Friday, July 17, 2015

BVI Trip - Day 7

Before leaving the BItter End we decided to top off the diesel, water and gas at the fuel dock. We prepared to hail the fuel dock on the VHF for permission to come to their dock. We talked over what the correct protocol was on the radio and Mike was selected to make the call. We nervously hailed them on Channel 16, "Bitter End Fuel Dock, Bitter End Fuel Dock, Bitter End Fuel Dock, This is Ada". No response came, so we waited a couple of minutes and hailed them again. "Bitter End Fuel Dock, Bitter End Fuel Dock, Bitter End Fuel Dock, this is Ada". The immediate response was, "Wazzup?" We laughed about this exchange the rest of our trip.

Karen said she wanted to practice docking the boat, so she took the helm to move us to the fuel dock. We placed fenders out and prepped the dock lines. We got Ada tied up to the dock and topped everything off. 45 gallons of water, 1.8 gallons of gas for the dinghy and 8 gallons of diesel. Since the diesel gauge didn't function on the Beneteau, Mike was tracking motor hours with the idea we would be using roughly 3/4 to 1 gallon of diesel per hour. We had 10 hours on the log, so 8 gallons was just about right.

The plan was to sail the length of the Sir Francis Drake Channel from the tip of Virgin Gorda to Soper's Hole at the far west end of Tortola. At 25 miles it would be four to five hours of sailing and watching all the islands go by. We each took our turns at the helm enjoying varying winds and perfect temperatures.

Peter at the helm
Mike's turn
Karen relaxed and having fun
Brenda in a happy place

We finished up our day of sailing by going through the Little Thatch Cut into Soper's Hole, Tortola. What a beautiful entry to this bay. Colorful houses, tall hills, gorgeous landscaping and sailboat masts swaying in the breeze.

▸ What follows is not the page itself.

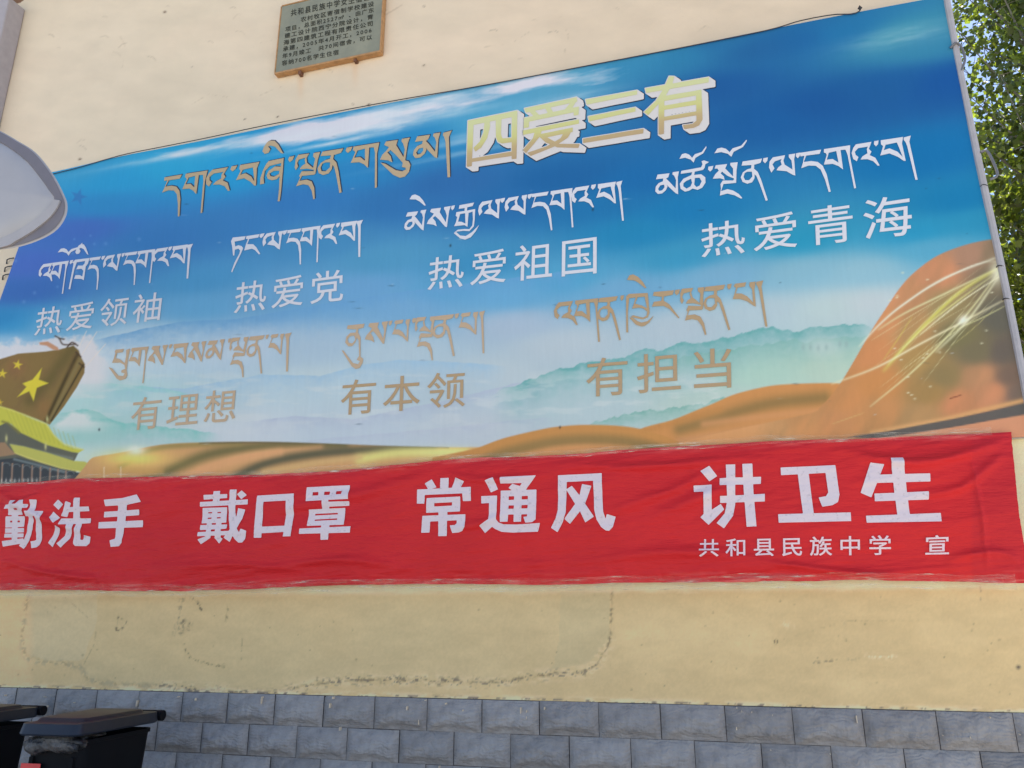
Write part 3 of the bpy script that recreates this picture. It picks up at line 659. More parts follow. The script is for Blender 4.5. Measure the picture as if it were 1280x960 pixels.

We found a convenient mooring ball and caught it nicely on the first try. Thus redeeming ourselves from our two pass try at BEYC. This protected bay is small and busy with ferry traffic as the Customs and Immigration offices are located here. The ferries come zipping in and out, but they stay in a very narrow channel well out of the way of the mooring fields.

Since we had only motored in for the last twenty minutes we let the diesel run for a bit at 1500 rpm to finish charging the batteries. The bonus was the hot water heater also got fully up to temperature so we could all take much needed hot showers. We all looked, smelled and felt so much better having that little luxury of a hot shower. Good food and live music were on everyone's minds and we weren't going to be disappointed. The locals recommended the "Fish-n-Lime" Restauant just a few hundred yards from our boat. The food was delicious and the cool tropical drinks were perfect.

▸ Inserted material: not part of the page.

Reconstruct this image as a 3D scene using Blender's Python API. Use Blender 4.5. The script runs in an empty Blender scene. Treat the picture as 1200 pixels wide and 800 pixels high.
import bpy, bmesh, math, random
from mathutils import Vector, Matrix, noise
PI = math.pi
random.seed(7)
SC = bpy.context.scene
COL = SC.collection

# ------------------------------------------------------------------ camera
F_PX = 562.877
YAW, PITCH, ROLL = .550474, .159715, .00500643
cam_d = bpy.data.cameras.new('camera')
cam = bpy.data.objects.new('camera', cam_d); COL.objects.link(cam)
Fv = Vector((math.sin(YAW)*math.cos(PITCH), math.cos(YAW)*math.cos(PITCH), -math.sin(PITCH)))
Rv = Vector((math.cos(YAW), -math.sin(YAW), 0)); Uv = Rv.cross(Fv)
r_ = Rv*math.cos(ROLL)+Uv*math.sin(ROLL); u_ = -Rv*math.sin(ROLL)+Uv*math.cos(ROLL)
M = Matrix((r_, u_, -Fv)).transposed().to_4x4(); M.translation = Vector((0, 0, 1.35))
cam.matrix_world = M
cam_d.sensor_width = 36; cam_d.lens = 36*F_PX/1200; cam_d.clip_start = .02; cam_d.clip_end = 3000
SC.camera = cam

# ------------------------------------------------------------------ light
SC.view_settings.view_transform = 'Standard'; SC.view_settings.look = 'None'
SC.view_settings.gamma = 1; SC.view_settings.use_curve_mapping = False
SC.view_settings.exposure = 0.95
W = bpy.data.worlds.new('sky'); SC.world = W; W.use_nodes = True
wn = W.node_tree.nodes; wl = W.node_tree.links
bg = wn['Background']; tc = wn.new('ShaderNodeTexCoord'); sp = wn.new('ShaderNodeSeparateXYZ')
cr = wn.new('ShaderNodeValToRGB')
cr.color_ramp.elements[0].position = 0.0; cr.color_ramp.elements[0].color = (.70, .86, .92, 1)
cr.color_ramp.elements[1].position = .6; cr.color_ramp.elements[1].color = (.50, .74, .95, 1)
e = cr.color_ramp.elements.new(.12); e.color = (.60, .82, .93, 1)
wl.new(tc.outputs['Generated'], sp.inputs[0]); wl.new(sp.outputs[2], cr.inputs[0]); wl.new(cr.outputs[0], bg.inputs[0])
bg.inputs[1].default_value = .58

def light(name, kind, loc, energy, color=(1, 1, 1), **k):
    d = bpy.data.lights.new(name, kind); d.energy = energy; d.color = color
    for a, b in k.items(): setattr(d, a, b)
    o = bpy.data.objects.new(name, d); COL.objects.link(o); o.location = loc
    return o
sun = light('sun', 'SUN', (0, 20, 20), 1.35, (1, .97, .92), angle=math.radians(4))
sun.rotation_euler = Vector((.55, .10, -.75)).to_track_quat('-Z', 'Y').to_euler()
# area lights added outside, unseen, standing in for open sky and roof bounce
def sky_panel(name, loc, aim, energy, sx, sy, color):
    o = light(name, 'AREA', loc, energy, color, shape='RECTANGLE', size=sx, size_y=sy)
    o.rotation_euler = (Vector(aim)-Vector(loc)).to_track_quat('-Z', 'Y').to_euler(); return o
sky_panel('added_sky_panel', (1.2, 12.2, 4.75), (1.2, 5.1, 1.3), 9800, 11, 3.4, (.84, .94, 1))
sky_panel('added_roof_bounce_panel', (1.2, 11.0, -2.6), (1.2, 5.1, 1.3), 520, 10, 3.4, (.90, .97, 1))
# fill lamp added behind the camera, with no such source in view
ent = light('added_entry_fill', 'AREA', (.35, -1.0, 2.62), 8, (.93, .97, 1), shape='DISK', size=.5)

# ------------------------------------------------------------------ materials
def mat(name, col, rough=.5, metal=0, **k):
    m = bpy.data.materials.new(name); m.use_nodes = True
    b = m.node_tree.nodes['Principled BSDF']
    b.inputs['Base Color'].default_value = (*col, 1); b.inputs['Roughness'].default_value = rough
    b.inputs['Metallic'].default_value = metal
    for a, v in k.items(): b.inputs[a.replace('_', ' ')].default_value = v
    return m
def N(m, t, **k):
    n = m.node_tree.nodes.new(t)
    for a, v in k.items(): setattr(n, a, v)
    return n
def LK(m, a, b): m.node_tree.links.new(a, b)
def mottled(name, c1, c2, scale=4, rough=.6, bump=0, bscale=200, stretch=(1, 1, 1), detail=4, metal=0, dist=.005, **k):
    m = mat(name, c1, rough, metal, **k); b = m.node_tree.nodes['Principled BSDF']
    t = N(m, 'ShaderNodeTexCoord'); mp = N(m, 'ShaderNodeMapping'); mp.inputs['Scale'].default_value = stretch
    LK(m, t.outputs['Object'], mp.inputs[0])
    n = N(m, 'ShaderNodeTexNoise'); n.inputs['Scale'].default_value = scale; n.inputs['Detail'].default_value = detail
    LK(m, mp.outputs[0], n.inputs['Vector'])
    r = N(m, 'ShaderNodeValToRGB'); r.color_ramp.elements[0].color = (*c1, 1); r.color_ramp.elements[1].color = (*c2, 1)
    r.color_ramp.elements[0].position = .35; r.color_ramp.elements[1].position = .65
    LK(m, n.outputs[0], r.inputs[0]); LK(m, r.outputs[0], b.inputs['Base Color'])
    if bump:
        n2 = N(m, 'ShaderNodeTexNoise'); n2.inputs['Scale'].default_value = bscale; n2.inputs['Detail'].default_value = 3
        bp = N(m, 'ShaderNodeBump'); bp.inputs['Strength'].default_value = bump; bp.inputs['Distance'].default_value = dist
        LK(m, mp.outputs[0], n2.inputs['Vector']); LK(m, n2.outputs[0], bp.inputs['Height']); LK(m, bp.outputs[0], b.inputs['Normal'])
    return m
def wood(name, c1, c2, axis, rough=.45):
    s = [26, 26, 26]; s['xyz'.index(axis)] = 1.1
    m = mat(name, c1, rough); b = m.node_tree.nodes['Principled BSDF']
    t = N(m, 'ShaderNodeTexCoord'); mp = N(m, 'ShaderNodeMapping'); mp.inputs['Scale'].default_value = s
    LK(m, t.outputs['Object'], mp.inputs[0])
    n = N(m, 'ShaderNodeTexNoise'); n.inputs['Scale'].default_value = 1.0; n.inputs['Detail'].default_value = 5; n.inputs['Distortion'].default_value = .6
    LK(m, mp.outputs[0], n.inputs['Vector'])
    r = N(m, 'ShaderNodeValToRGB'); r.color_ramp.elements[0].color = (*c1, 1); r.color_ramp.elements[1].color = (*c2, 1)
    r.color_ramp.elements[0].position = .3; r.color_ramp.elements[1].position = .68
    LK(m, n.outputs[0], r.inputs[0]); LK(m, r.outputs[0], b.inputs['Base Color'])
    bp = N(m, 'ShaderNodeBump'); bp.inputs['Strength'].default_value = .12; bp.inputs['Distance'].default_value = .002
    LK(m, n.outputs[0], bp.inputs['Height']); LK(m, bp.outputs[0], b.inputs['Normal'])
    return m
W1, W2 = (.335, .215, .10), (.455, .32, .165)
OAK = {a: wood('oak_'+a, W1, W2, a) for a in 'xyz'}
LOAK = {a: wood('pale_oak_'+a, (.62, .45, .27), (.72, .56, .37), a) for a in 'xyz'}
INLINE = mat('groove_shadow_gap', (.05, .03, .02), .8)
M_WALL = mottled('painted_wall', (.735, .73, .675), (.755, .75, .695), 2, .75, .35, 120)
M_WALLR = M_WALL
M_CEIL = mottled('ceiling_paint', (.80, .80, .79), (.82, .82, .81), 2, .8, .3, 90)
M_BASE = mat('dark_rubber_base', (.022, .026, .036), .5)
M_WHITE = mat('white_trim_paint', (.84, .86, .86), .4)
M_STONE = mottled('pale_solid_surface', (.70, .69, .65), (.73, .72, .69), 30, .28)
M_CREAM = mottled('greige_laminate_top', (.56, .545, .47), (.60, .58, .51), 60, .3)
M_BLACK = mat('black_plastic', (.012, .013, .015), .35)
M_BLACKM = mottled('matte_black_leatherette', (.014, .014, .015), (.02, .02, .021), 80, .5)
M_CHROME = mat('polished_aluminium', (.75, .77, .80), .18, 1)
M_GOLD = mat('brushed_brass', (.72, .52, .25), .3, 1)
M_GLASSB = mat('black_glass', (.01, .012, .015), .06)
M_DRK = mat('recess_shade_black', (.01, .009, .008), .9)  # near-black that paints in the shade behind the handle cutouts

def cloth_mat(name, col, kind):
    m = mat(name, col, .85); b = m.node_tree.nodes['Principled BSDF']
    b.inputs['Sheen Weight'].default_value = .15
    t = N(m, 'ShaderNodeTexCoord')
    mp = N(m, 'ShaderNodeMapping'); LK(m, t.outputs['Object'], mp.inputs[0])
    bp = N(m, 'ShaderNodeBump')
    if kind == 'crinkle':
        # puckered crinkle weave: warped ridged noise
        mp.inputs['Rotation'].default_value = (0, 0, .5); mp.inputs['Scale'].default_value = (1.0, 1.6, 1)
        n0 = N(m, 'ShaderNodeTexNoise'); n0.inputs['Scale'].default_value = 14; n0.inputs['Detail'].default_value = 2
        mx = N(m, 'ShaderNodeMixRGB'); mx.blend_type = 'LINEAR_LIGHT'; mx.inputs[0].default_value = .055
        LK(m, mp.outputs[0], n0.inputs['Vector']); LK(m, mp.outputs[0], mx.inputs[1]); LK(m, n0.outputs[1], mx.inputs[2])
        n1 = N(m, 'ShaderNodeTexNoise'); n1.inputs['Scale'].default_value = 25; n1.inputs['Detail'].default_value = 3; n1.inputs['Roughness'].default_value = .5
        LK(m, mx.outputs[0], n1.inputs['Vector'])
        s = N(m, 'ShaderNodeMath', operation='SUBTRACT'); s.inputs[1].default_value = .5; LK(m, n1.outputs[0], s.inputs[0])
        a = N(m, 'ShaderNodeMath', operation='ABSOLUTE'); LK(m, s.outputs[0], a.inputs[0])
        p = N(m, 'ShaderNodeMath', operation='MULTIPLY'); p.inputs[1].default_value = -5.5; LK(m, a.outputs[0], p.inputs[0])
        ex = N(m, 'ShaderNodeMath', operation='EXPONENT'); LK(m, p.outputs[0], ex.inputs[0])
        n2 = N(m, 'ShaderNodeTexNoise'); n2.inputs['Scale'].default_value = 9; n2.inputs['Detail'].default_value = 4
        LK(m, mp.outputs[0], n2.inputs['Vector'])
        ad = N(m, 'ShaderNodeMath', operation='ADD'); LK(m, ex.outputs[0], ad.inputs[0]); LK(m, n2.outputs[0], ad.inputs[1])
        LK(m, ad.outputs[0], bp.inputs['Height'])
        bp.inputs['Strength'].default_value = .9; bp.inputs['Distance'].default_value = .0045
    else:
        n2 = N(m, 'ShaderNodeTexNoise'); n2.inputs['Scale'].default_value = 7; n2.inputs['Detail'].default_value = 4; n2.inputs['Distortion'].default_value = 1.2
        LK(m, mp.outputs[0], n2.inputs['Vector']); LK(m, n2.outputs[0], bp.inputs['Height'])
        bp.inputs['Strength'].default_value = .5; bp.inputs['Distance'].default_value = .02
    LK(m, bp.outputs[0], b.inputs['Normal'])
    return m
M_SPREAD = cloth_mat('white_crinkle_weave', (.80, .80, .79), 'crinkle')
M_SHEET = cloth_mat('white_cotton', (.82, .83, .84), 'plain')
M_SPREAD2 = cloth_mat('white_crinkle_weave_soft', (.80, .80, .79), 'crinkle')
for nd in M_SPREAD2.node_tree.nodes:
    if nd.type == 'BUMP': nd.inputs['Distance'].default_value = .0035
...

A one man band finished setting up as we relaxed after dinner. He brought in way too much equipment for one person to use, but later on we found out it was exactly what he needed. He started out with a simple slow song brought Brenda and Mike to the dance floor. After that warm up song he started laying down tracks using his many pieces of equipment and a synthesizer. A bouncy guitar rhythm, a drum beat, back up vocals that he had pre-recorded himself, keyboard riffs, and more. All the while the layers had you moving as he built each song before donning his lead guitar and singing the lead vocals. This guy was amazing! We wish we had a better picture of him, but we were so intent on watching and listening to him that pictures just didn't come to mind.

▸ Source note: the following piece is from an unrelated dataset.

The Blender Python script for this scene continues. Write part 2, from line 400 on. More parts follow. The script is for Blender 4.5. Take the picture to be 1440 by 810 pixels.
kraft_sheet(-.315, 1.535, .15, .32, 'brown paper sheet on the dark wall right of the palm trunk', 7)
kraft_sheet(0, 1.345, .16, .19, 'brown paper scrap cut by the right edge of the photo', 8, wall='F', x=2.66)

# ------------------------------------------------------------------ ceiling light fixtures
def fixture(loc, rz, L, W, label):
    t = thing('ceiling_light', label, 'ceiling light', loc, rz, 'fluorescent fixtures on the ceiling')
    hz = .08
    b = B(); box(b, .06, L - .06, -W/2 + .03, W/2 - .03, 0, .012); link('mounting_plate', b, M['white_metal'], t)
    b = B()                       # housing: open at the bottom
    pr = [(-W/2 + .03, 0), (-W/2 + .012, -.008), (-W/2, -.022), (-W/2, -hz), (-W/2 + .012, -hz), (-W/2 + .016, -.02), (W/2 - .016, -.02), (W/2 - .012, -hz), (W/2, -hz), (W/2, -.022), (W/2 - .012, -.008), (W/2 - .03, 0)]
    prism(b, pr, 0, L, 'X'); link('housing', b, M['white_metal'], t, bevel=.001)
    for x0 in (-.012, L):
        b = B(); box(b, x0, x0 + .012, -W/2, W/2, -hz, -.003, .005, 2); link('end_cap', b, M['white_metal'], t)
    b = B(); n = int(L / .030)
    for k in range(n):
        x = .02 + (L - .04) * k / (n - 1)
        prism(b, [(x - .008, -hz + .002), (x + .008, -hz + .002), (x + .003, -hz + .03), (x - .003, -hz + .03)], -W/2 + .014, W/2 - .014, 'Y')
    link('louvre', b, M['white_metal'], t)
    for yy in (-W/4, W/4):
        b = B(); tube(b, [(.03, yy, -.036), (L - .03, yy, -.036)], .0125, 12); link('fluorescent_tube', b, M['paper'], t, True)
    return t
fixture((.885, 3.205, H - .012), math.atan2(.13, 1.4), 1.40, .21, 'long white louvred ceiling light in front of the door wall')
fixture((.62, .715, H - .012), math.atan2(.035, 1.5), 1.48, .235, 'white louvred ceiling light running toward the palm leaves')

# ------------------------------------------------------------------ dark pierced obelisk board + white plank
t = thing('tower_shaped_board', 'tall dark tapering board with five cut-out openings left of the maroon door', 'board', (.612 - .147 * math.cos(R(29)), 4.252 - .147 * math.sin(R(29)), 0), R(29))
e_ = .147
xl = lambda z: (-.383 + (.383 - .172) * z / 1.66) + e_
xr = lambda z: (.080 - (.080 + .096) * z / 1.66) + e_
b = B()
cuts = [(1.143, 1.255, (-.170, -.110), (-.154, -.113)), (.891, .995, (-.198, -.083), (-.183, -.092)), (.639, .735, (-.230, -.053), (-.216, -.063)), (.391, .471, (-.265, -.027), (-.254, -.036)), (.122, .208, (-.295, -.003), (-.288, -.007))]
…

The highlight of the evening was Peter requesting a song for Karen. Eric Clapton's "The Way You Look Tonight". The singer said he had never played the song before, but he'd see what he could do. During his next song which involved all his usual layering, he occasionally cued up his laptop above the keyboard to view the lyrics and guitar music to Peter's requested song. How he could be performing one amazing song while learning another is way beyond us. He finished his song and practiced the key guitar solo for 10 seconds and launched into a twenty minute, layered and truly unbelievable version of "The Way You Look Tonight". None of us will ever forget this moment in our lives.